REQUIRED TASK: Transcribe only part of the material below: the lines from the one containing "(.62, .58, .04))], .2)" through the one containing "(.70, .74, .42))], .25)", inclusive, exactly as written.

DATA SUPPLIED:
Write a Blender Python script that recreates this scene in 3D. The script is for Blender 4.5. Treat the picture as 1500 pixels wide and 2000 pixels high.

* * *

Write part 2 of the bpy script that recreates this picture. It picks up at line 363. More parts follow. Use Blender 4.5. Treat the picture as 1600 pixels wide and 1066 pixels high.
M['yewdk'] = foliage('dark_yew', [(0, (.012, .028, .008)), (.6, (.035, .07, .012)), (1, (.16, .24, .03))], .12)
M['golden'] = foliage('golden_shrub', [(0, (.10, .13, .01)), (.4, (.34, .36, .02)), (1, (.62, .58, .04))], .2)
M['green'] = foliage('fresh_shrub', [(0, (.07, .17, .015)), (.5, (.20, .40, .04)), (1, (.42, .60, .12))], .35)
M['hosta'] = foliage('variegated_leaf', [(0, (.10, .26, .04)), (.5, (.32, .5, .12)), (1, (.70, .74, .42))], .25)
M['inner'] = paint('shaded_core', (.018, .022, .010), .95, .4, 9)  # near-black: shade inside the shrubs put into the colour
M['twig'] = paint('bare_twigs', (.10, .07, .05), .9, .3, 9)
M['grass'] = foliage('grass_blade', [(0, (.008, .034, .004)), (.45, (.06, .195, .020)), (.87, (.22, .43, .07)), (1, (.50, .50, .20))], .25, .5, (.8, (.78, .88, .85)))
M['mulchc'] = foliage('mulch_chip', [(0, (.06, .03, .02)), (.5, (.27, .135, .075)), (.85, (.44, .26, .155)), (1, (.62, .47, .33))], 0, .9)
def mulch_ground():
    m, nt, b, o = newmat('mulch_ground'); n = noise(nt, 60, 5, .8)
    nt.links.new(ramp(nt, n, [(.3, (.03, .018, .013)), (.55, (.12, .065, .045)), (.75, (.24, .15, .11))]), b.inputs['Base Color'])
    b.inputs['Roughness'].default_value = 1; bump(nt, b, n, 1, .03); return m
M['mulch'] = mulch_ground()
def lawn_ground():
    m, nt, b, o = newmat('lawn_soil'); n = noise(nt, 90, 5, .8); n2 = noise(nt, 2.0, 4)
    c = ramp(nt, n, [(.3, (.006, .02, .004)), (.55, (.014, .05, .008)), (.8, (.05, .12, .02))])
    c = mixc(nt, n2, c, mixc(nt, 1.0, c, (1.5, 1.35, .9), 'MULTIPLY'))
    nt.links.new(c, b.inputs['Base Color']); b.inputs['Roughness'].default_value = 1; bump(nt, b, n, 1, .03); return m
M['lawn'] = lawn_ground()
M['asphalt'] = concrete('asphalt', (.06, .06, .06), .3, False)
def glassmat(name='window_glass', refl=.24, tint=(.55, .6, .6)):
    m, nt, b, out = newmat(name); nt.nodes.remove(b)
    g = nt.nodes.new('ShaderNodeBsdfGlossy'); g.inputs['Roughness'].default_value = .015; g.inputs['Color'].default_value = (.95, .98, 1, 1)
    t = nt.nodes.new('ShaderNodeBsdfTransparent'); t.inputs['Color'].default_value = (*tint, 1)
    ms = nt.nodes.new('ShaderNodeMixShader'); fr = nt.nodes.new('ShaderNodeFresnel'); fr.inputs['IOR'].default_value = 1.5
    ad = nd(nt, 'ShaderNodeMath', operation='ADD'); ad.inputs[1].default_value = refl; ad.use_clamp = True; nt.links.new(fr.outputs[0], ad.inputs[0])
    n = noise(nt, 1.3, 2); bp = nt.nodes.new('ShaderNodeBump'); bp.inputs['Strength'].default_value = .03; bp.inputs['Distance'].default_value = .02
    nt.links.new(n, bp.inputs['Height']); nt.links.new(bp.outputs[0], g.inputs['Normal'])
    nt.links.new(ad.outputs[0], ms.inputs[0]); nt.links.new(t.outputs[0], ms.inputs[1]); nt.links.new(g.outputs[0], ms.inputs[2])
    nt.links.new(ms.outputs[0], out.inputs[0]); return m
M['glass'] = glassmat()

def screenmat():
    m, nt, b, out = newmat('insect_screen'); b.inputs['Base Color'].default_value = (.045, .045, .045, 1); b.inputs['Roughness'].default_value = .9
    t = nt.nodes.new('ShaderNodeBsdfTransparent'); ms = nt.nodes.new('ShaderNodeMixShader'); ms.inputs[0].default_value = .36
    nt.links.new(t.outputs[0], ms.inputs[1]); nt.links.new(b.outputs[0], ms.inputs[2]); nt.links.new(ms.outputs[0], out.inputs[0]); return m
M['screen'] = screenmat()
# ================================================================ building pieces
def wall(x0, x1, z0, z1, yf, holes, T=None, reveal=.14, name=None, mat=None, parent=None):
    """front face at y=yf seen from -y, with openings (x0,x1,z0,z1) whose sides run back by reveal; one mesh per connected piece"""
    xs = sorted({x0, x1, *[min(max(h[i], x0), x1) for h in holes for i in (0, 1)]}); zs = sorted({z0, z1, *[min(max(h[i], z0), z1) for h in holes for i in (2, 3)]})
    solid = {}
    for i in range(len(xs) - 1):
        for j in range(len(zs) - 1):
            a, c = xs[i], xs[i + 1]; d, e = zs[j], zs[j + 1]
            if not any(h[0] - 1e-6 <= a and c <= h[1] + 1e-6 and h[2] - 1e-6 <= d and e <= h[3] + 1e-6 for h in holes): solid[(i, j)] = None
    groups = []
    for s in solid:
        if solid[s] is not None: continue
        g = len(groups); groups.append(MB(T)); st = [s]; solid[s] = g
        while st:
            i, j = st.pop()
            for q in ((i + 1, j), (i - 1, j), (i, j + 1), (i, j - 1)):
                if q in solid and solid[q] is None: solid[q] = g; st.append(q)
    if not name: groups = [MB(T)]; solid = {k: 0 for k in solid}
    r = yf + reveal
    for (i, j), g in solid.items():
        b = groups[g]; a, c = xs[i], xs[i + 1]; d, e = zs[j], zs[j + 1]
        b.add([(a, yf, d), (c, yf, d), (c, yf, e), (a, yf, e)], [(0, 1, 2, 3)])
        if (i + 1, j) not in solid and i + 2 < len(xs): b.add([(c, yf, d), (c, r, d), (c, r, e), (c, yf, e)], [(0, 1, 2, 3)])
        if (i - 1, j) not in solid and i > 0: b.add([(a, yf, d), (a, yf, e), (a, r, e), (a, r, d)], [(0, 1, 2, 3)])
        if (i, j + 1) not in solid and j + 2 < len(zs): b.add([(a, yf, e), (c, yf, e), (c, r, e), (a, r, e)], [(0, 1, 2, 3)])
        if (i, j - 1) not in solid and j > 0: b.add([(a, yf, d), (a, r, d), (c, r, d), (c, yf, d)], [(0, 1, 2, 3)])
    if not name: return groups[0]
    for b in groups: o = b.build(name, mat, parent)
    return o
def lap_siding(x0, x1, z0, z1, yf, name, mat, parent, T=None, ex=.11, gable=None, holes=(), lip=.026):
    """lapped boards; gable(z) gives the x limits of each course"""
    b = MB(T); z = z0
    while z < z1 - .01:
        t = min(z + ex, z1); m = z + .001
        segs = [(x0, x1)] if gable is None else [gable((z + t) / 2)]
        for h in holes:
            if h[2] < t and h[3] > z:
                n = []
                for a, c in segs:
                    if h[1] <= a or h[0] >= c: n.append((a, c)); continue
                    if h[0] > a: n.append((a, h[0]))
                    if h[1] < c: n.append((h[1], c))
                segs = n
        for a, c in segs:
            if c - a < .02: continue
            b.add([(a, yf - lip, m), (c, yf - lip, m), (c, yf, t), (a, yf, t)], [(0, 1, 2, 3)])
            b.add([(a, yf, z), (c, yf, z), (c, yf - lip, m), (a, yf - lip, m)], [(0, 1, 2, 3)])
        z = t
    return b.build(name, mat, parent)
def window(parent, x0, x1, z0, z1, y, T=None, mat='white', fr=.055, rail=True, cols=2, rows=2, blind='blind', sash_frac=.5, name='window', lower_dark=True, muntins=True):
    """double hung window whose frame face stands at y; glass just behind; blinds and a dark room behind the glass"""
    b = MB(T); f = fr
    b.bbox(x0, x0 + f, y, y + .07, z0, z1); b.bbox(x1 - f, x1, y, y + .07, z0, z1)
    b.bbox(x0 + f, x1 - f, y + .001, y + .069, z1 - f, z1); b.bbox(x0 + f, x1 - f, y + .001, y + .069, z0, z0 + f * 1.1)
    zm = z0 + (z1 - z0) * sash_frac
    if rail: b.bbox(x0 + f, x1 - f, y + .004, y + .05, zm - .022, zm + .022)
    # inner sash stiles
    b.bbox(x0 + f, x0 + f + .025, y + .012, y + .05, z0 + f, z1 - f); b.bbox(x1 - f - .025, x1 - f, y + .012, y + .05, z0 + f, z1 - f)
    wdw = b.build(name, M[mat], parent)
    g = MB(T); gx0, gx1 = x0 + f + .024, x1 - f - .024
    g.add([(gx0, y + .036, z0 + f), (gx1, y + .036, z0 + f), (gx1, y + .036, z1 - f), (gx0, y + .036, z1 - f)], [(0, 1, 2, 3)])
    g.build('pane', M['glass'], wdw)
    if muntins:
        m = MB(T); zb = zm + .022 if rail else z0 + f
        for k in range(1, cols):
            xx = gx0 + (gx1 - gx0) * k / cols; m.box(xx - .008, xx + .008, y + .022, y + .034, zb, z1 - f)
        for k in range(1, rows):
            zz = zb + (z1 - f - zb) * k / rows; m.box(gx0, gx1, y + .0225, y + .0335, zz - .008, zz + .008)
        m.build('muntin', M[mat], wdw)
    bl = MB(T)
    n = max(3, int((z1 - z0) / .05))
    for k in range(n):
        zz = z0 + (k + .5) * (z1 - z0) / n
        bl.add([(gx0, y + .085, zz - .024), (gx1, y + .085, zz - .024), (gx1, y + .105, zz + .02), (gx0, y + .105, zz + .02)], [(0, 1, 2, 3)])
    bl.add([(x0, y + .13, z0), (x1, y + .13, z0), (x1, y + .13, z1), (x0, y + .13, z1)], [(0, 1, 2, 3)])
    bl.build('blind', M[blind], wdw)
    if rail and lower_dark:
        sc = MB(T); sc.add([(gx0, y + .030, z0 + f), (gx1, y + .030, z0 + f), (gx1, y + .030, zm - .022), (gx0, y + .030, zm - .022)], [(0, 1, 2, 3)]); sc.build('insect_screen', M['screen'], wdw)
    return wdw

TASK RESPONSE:
M['golden'] = foliage('golden_shrub', [(0, (.10, .13, .01)), (.4, (.34, .36, .02)), (1, (.62, .58, .04))], .2)
M['green'] = foliage('fresh_shrub', [(0, (.07, .17, .015)), (.5, (.20, .40, .04)), (1, (.42, .60, .12))], .35)
M['hosta'] = foliage('variegated_leaf', [(0, (.10, .26, .04)), (.5, (.32, .5, .12)), (1, (.70, .74, .42))], .25)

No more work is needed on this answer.